Benjamin Franklin Papers

To Benjamin Franklin from James Carr, 25 December 1782

From James Carr

ALS: American Philosophical Society

cherburg Decr. the 25 1782

Honoured Sr.

I James carr Late Second mate & carpenter of the Brigantine active Capt John Hodge in the Service of the united States was taken Prisoner on our Passage from Philadelphia to the Havana by one of his Britanick Majestys Ships & sent to England where with a Large number of others I have Lain some time5 & haveing with five others made our escape in a small sloop & it being a matter of Doubt weather She will be condemd would be glad if your Honour would Speak in behalf of us & order some assistence for to help us to some Port in France that we may gett a Passage to our native homes6 in so Doing you will greatley Oblige Sr. yours to Serve7

James Carr

Addressed: To / Doctor Benjamin Franklin / Pleinopotentary to the United / States of America at Paris

Notation: Carr M. James Decr. 25. 1782.

[Note numbering follows the Franklin Papers source.]

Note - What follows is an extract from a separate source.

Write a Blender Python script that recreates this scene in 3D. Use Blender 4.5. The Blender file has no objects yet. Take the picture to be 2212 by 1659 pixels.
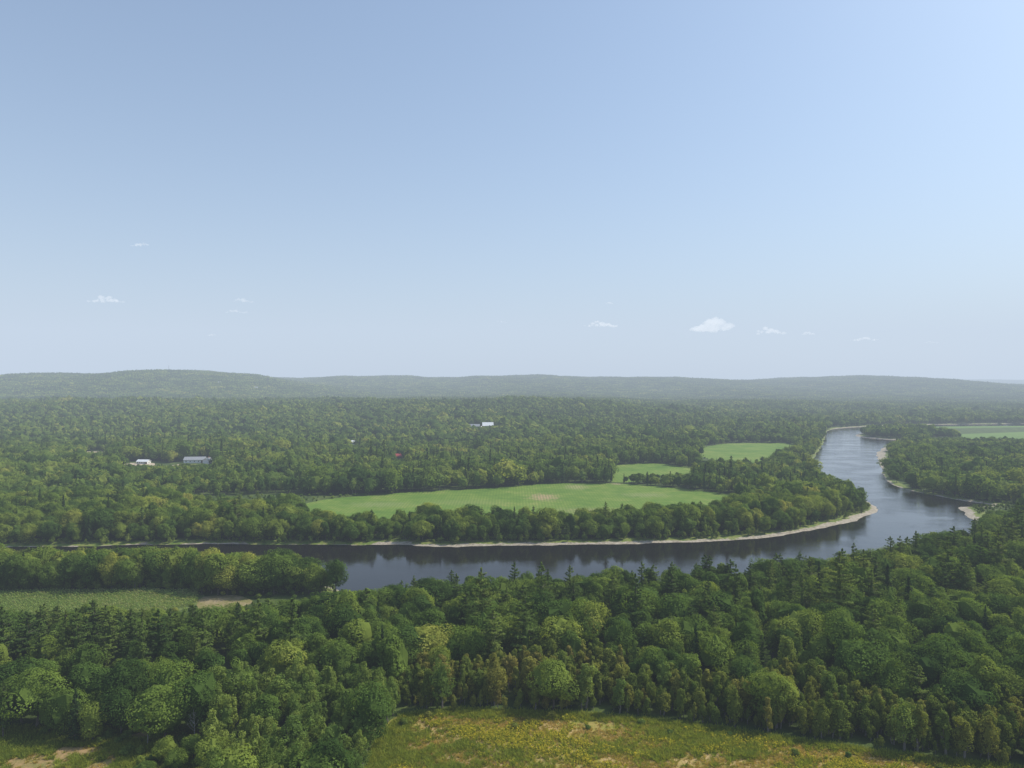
import bpy, bmesh, math, random, time
import numpy as np
from mathutils import Vector, noise
T0=time.time()
rng=np.random.default_rng(11); random.seed(5)
scene=bpy.context.scene
root=scene.collection

# ------------------------------------------------------------------ helpers
def nrm(a):
    return a/np.maximum(np.linalg.norm(a,axis=-1,keepdims=True),1e-9)
class Geo:
    def __init__(s): s.V=[];s.F={3:[],4:[]};s.M={3:[],4:[]};s.A=[];s.n=0
    def add(s,V,F,v=0.5,mat=0):
        V=np.asarray(V,float).reshape(-1,3);F=np.asarray(F,int)
        if len(V)==0: return
        s.V.append(V);s.F[F.shape[1]].append(F+s.n);s.M[F.shape[1]].append(np.full(len(F),mat))
        s.A.append(np.full(len(V),v) if np.isscalar(v) else np.asarray(v));s.n+=len(V)
    def merge(s,o,matoff=0,off=(0,0,0),sc=1.0,dv=0.0):
        for V,A in zip(o.V,o.A): s.V.append(V*sc+np.array(off)); s.A.append(A+dv)
        for k in (3,4):
            for F,M in zip(o.F[k],o.M[k]): s.F[k].append(F+s.n); s.M[k].append(M+matoff)
        s.n+=o.n
    def mesh(s,name,mats,smooth=False):
        me=bpy.data.meshes.new(name)
        V=np.concatenate(s.V) ; me.vertices.add(len(V)); me.vertices.foreach_set('co',V.astype(np.float32).ravel())
        loops=[];starts=[];mi=[];st=0
        for k in (4,3):
            if s.F[k]:
                F=np.concatenate(s.F[k]);loops.append(F.ravel());starts.append(st+np.arange(len(F))*k);st+=F.size;mi.append(np.concatenate(s.M[k]))
        L=np.concatenate(loops);S=np.concatenate(starts);MI=np.concatenate(mi)
        me.loops.add(len(L));me.loops.foreach_set('vertex_index',L.astype(np.int32))
        me.polygons.add(len(S));me.polygons.foreach_set('loop_start',S.astype(np.int32))
        me.update(calc_edges=True)
        me.polygons.foreach_set('material_index',MI.astype(np.int32))
        me.polygons.foreach_set('use_smooth',np.full(len(S),smooth))
        a=me.attributes.new('v','FLOAT','POINT');a.data.foreach_set('value',np.concatenate(s.A).astype(np.float32))
        for m in mats: me.materials.append(m)
        me.validate()
        return me
def ico(sub):
    bm=bmesh.new();bmesh.ops.create_icosphere(bm,subdivisions=sub,radius=1)
    V=np.array([v.co[:] for v in bm.verts]);F=np.array([[v.index for v in f.verts] for f in bm.faces]);bm.free();return V,F
ICO={1:ico(1),2:ico(2),3:ico(3)}
def lumpy(sub,amp,fr,seed):
    V,F=ICO[sub];o=Vector((seed*3.1,seed*1.7,seed))
    d=np.array([1+amp*noise.noise(Vector(p)*fr+o) for p in V]);return V*d[:,None],F
def leaves(g,C,N,S,v,rg,asp=0.7,mat=0):
    n=len(C)
    if n==0: return
    N=nrm(N);T=nrm(np.cross(N,rg.normal(size=(n,3))));B=np.cross(N,T);S=np.broadcast_to(S,(n,))[:,None]
    V=np.stack([C+T*S,C+B*S*asp,C-T*S,C-B*S*asp],1).reshape(-1,3)
    g.add(V,np.arange(n*4).reshape(n,4),np.repeat(v,4),mat)
def tube(g,P,R,k=6,v=0.5,mat=0):
    P=np.asarray(P,float);n=len(P);V=[]
    for i in range(n):
        d=P[min(i+1,n-1)]-P[max(i-1,0)];d=d/np.linalg.norm(d)
        a=np.cross(d,[0,0,1.0]) if abs(d[2])<0.9 else np.cross(d,[1.0,0,0]);a/=np.linalg.norm(a);b=np.cross(d,a)
        for j in range(k):
            t=2*math.pi*j/k;V.append(P[i]+R[i]*(math.cos(t)*a+math.sin(t)*b))
    F=[[i*k+j,i*k+(j+1)%k,(i+1)*k+(j+1)%k,(i+1)*k+j] for i in range(n-1) for j in range(k)]
    g.add(V,F,v,mat)
def box(g,c,s,v=0.5,mat=0):
    c=np.array(c);s=np.array(s)/2
    V=[c+s*np.array(p) for p in [(-1,-1,-1),(1,-1,-1),(1,1,-1),(-1,1,-1),(-1,-1,1),(1,-1,1),(1,1,1),(-1,1,1)]]
    g.add(V,[[0,3,2,1],[4,5,6,7],[0,1,5,4],[1,2,6,5],[2,3,7,6],[3,0,4,7]],v,mat)
def obj(name,data,parent=None,loc=(0,0,0),rot=0,scale=(1,1,1),**kw):
    o=bpy.data.objects.new(name,data);root.objects.link(o);o.location=loc;o.rotation_euler=(0,0,rot);o.scale=scale
    if parent: o.parent=parent
    for k,v in kw.items(): o[k]=v
    return o

# ------------------------------------------------------------------ materials
def newmat(name):
    m=bpy.data.materials.new(name);m.use_nodes=True;nt=m.node_tree;nt.nodes.clear();return m,nt,nt.nodes.new('ShaderNodeOutputMaterial')
def N(nt,t,**kw):
    n=nt.nodes.new(t)
    for k,v in kw.items(): setattr(n,k,v)
    return n
def ramp(nt,fac,stops,interp='LINEAR'):
    r=N(nt,'ShaderNodeValToRGB');r.color_ramp.interpolation=interp
    e=r.color_ramp.elements
    while len(e)<len(stops): e.new(0.5)
    for el,(p,c) in zip(e,stops): el.position=p;el.color=(*c,1)
    nt.links.new(fac,r.inputs[0]);return r.outputs[0]
def math_(nt,op,a,b=None,clamp=False):
    n=N(nt,'ShaderNodeMath',operation=op,use_clamp=clamp)
    for i,x in enumerate((a,b)):
        if x is None: continue
        if isinstance(x,(int,float)): n.inputs[i].default_value=x
        else: nt.links.new(x,n.inputs[i])
    return n.outputs[0]
def mix(nt,f,a,b,bt='MIX'):
    n=N(nt,'ShaderNodeMix',data_type='RGBA',blend_type=bt)
    for s,x in ((n.inputs[0],f),(n.inputs[6],a),(n.inputs[7],b)):
        if isinstance(x,(int,float)): s.default_value=x
        elif isinstance(x,tuple): s.default_value=(*x,1)
        else: nt.links.new(x,s)
    return n.outputs[2]
def noise_(nt,scale,detail=3,rough=0.55,vec=None):
    n=N(nt,'ShaderNodeTexNoise');n.inputs['Scale'].default_value=scale;n.inputs['Detail'].default_value=detail;n.inputs['Roughness'].default_value=rough
    if vec is None:
        g=N(nt,'ShaderNodeNewGeometry');vec=g.outputs['Position']
    nt.links.new(vec,n.inputs['Vector']);return n.outputs['Fac']
def foliage(name,stops,trans=0.25,lo=0.74,gain=1.0):
    m,nt,out=newmat(name)
    oi=N(nt,'ShaderNodeObjectInfo');at=N(nt,'ShaderNodeAttribute',attribute_name='v')
    big=noise_(nt,0.007,5,0.6)
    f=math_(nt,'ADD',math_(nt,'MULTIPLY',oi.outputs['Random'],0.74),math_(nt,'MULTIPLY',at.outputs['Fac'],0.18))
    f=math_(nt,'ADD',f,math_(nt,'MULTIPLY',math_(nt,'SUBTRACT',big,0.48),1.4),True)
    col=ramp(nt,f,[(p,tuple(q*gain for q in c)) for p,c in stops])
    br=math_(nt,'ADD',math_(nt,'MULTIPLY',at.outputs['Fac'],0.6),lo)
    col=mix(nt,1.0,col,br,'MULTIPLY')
    d=N(nt,'ShaderNodeBsdfDiffuse');t=N(nt,'ShaderNodeBsdfTranslucent');nt.links.new(col,d.inputs[0])
    tc=mix(nt,1.0,col,(1.35,1.3,0.5),'MULTIPLY');nt.links.new(tc,t.inputs[0])
    s=N(nt,'ShaderNodeMixShader');s.inputs[0].default_value=trans;nt.links.new(d.outputs[0],s.inputs[1]);nt.links.new(t.outputs[0],s.inputs[2])
    nt.links.new(s.outputs[0],out.inputs[0]);return m
def simple(name,c1,c2,scale=2.0,rough=0.8,lo=0.35,hi=0.65):
    m,nt,out=newmat(name);p=N(nt,'ShaderNodeBsdfPrincipled');p.inputs['Roughness'].default_value=rough
    tc=N(nt,'ShaderNodeTexCoord')
    nt.links.new(ramp(nt,noise_(nt,scale,4,0.6,tc.outputs['Object']),[(lo,c1),(hi,c2)]),p.inputs['Base Color']);nt.links.new(p.outputs[0],out.inputs[0]);return m
M_broad=foliage('broadleaf_foliage',[(0.0,(0.036,0.067,0.017)),(0.3,(0.066,0.109,0.023)),(0.6,(0.108,0.154,0.029)),(0.85,(0.165,0.200,0.037)),(1.0,(0.232,0.232,0.052))],0.40,0.76,1.36)
M_pine=foliage('pine_foliage',[(0.0,(0.047,0.080,0.023)),(0.5,(0.084,0.123,0.030)),(1.0,(0.134,0.166,0.038))],0.34,0.80,1.32)
M_spruce=foliage('spruce_foliage',[(0.0,(0.034,0.064,0.022)),(0.5,(0.056,0.096,0.028)),(1.0,(0.086,0.126,0.034))],0.2)
M_birch=foliage('birch_foliage',[(0.0,(0.084,0.126,0.026)),(0.4,(0.135,0.166,0.034)),(0.75,(0.188,0.190,0.042)),(1.0,(0.215,0.178,0.055))],0.42,0.76,1.24)
M_poplar=foliage('poplar_foliage',[(0.0,(0.082,0.131,0.032)),(0.5,(0.128,0.178,0.040)),(1.0,(0.184,0.220,0.050))],0.42,0.76,1.30)
M_bark=simple('bark',(0.06,0.045,0.035),(0.14,0.12,0.10),3)
M_palebark=simple('pale_bark',(0.10,0.09,0.075),(0.20,0.18,0.16),3)
M_deadbark=simple('weathered_bark',(0.22,0.205,0.18),(0.38,0.355,0.32),3)
M_grass=foliage('meadow_grass',[(0.0,(0.20,0.21,0.04)),(0.35,(0.29,0.255,0.055)),(0.6,(0.38,0.29,0.09)),(1.0,(0.46,0.34,0.16))],0.45,0.8)
M_gold=foliage('goldenrod',[(0.0,(0.28,0.28,0.03)),(0.5,(0.42,0.36,0.035)),(1.0,(0.52,0.42,0.04))],0.35,0.76)
M_herb=foliage('green_herbs',[(0.0,(0.14,0.19,0.03)),(0.5,(0.21,0.25,0.04)),(1.0,(0.30,0.30,0.055))],0.45,0.74)
M_corn=foliage('corn_leaf',[(0.0,(0.15,0.22,0.06)),(0.6,(0.22,0.29,0.09)),(1.0,(0.30,0.31,0.13))],0.35)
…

5The Continental packet Active was captured in early 1782 and sent into Jamaica. Capt. Hodge sailed to America, arriving there by early August; the crew, sent to Forton Prison, must have arrived there after the cartels carrying American prisoners departed in early June: XXXVII, 447; Morris Papers, VI, 136–7.

6The sailors engaged a French official on Dec. 30 to draft a petition to BF describing this “circonstance assez rare”: six Americans escaped from Forton Prison on Dec. 11 and talked their way onto a small fishing vessel manned by three crew members that was preparing to ferry a British marine, a sail-maker, and four women to a large ship moored off shore. Before arriving at the ship the Americans seized control of the shallop and sailed it to Cherbourg; they arrived on Dec. 19 and were greeted with great astonishment and public admiration. These brave Americans now request that BF condemn the shallop as a prize; the proceeds from a sale would be meager, especially when split six ways, but it would ease their situation. The petition is unsigned. BF, confused as to the number of prisoners cited (the correct number, “9,” was written over “11”), endorsed it, “Petition in favour of Six Americans who brought an English Shallop and 19 Prisoners into France 1782.” APS.

7Among BF’s papers at the APS is a general letter from Thomas Wren to “whom it may concern” regarding James Carr and dated Portsmouth, Dec. 5. It certifies that Carr was a carpenter on the Active, was taken by the ship Proserpine, and was imprisoned at Forton for “many months” where he conducted himself with “great propriety and good behavior.” Carr may have forwarded this to Passy along with the present letter. As his name does not appear on the “List of Escaped Prisoners” and he never signed a promissory note, we assume that he did not come to Passy in person. No trace of a response from BF has been located.